Supreme Court justice and Mahoning native Judi French speaks toTCTC students


By Ed Runyan

runyan@vindy.com

CHAMPION

The one Mahoning County native on the Ohio Supreme Court frequently goes by Judi, even though the state’s highest court is steeped in formality and tradition.

Judith L. French, a 1980 Sebring McKinley High School graduate who’s been a justice for two years, showed students at Trumbull Career and Technical Center that she’s anything but stuffy during a presentation Friday at their school.

She took pictures with many of the girls, even a selfie or two, and was as accommodating and informal as anyone could ask.

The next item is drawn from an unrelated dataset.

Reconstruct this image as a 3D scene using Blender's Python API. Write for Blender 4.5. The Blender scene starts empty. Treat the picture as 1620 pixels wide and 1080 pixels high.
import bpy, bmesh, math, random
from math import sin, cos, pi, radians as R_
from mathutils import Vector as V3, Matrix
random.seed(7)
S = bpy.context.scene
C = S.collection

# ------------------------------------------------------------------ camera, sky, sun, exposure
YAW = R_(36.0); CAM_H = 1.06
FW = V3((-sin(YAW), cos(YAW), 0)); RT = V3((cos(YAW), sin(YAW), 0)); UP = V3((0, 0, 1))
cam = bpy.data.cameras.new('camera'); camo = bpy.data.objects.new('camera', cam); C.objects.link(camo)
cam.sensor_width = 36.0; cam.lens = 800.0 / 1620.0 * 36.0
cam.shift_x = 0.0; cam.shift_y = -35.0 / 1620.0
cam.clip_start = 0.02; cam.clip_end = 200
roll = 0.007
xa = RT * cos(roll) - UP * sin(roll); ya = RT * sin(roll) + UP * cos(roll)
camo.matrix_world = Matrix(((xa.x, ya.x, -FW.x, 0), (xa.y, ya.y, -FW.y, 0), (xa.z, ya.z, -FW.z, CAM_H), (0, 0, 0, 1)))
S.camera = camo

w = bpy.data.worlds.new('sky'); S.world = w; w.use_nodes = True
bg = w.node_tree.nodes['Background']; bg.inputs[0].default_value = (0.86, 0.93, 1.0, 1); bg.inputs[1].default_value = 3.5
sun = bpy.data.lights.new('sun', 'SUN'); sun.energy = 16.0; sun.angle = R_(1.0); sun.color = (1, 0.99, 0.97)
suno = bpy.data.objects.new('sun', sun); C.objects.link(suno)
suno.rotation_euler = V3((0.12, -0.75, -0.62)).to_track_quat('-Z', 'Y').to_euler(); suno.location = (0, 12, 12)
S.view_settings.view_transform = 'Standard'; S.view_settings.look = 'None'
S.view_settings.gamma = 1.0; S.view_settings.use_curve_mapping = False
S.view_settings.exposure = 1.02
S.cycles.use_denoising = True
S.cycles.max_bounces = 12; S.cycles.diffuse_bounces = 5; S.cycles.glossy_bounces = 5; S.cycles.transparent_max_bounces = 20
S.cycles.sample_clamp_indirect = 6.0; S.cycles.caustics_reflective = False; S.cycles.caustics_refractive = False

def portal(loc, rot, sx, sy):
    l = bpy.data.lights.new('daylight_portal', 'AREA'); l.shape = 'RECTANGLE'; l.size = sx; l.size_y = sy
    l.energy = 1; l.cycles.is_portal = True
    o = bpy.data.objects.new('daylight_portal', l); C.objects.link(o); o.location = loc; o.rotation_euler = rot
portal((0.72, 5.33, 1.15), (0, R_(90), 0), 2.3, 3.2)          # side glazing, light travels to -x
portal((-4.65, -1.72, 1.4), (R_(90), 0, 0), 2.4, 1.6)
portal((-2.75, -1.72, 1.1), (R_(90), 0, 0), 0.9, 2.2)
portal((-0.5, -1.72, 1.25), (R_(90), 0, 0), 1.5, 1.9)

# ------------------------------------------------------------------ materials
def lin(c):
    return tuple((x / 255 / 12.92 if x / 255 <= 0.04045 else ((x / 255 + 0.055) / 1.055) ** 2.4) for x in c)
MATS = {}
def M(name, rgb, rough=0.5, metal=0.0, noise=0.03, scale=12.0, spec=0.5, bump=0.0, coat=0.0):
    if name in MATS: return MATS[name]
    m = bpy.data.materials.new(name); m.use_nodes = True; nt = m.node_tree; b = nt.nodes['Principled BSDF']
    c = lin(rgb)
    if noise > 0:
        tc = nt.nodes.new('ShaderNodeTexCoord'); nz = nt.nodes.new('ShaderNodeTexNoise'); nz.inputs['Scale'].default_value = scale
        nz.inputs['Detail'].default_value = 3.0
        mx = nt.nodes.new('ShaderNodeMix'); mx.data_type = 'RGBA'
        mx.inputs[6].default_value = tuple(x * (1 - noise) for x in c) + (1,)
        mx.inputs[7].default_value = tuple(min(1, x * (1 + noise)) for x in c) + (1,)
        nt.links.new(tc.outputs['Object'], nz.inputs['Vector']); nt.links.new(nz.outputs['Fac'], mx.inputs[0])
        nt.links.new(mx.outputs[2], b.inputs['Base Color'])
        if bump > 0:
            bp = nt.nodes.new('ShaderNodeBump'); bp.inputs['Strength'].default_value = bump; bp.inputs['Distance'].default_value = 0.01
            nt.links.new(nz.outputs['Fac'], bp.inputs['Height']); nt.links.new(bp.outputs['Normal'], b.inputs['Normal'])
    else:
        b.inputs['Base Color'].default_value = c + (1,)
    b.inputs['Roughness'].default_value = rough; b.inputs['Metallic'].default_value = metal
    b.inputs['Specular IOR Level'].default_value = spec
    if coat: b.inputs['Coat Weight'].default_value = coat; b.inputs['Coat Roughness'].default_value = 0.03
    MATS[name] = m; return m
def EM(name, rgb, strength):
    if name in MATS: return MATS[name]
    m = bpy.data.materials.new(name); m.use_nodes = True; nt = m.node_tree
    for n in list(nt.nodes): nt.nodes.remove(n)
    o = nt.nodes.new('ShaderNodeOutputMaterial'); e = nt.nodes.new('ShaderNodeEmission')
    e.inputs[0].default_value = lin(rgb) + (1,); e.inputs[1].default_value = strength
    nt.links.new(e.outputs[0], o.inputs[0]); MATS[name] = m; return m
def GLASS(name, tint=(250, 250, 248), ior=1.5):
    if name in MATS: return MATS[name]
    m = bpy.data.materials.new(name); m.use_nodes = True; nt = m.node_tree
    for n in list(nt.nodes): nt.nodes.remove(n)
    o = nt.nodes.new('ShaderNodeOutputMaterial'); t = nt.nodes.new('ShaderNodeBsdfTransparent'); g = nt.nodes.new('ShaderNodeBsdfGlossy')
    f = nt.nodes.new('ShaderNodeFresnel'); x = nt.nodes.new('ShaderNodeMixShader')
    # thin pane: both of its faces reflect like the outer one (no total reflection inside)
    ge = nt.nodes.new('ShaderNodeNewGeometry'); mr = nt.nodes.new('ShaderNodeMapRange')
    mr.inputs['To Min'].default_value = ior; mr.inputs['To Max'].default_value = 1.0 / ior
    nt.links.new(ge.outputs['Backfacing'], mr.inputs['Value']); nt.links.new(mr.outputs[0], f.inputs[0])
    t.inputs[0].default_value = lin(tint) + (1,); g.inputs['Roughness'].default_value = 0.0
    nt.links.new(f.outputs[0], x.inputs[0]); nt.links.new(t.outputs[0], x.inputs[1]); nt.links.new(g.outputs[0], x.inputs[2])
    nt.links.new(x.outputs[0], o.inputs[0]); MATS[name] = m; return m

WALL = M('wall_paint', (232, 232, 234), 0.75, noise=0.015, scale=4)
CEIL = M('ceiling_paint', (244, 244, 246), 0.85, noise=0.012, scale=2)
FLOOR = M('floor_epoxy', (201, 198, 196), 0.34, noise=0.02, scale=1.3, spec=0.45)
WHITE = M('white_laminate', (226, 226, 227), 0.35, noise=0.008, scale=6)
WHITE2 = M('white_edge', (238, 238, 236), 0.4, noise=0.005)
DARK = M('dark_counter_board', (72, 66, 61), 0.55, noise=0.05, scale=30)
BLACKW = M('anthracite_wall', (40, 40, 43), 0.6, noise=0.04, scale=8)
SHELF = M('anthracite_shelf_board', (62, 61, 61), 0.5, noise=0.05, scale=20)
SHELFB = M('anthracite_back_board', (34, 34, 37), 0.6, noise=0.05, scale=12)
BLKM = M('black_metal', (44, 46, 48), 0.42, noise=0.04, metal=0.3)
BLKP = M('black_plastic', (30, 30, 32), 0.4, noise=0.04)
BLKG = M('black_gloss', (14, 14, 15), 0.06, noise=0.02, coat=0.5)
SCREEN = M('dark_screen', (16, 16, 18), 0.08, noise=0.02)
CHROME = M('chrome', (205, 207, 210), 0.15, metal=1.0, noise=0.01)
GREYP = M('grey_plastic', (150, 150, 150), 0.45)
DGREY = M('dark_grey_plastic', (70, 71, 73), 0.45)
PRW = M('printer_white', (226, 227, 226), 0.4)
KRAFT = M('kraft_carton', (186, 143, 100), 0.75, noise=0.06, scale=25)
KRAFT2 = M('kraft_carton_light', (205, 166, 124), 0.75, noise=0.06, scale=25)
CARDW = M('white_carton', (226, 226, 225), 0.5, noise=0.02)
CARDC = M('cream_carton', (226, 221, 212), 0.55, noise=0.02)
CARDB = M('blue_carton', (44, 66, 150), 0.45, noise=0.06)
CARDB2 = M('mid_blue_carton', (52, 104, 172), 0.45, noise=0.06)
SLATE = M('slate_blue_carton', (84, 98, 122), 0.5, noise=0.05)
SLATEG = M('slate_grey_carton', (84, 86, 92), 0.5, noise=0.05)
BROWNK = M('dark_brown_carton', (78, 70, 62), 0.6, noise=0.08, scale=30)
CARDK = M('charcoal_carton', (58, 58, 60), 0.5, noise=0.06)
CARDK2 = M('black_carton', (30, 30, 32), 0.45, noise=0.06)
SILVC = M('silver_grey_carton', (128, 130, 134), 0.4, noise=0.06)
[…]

The daughter of a schoolteacher, she spent most of her hour with the school’s four government classes answering their questions.

She explained the difference between the type of Ohio judge who works alone at the county and municipal level compared with appeals court and Supreme Court judges, who work as part of a panel.

She shared insights into the traditions the Supreme Court follows, such as the newest justices sitting in the farthest outside seats in the courtroom and showing deference to the more-senior justices when both individuals want to speak at the same time.

She explained that a marble is drawn from a leather bottle to determine which justice among the majority will write an opinion in a specific case. It means that the person writing for the majority doesn’t ask for that task and isn’t chosen for it based on his or her views, she said.

She wrote the majority opinion last month on a case with much local significance because of its impact on communities with gas and oil drilling and brine-injection activity.

She wrote that the Ohio Department of Natural Resources has the “sole and exclusive authority” to regulate the state’s gas and oil industry, despite attempts by communities such as Munroe Falls to establish their own rules.

More decisions relating to the industry will be forthcoming, she added.

“The oil and gas industry is huge. It’s going to dominate the docket,” she said. “It’s really important to the state economically and also raises issues that have never been decided before.”

A wave of “property issues” is among the likely questions the court will review in the coming years, she said.

Justice French, a Republican and the only one of the seven justices who lives in Columbus, has not resided in the Mahoning Valley since she left Sebring after high school to attend Ohio State University.

But seeing aspects of the whole state has given her an appreciation for the “great teachers” she had in school, she said.

“When I come to Northeast Ohio, it feels like home,” she said, adding that she still has many relatives in Salem, Alliance and Sebring.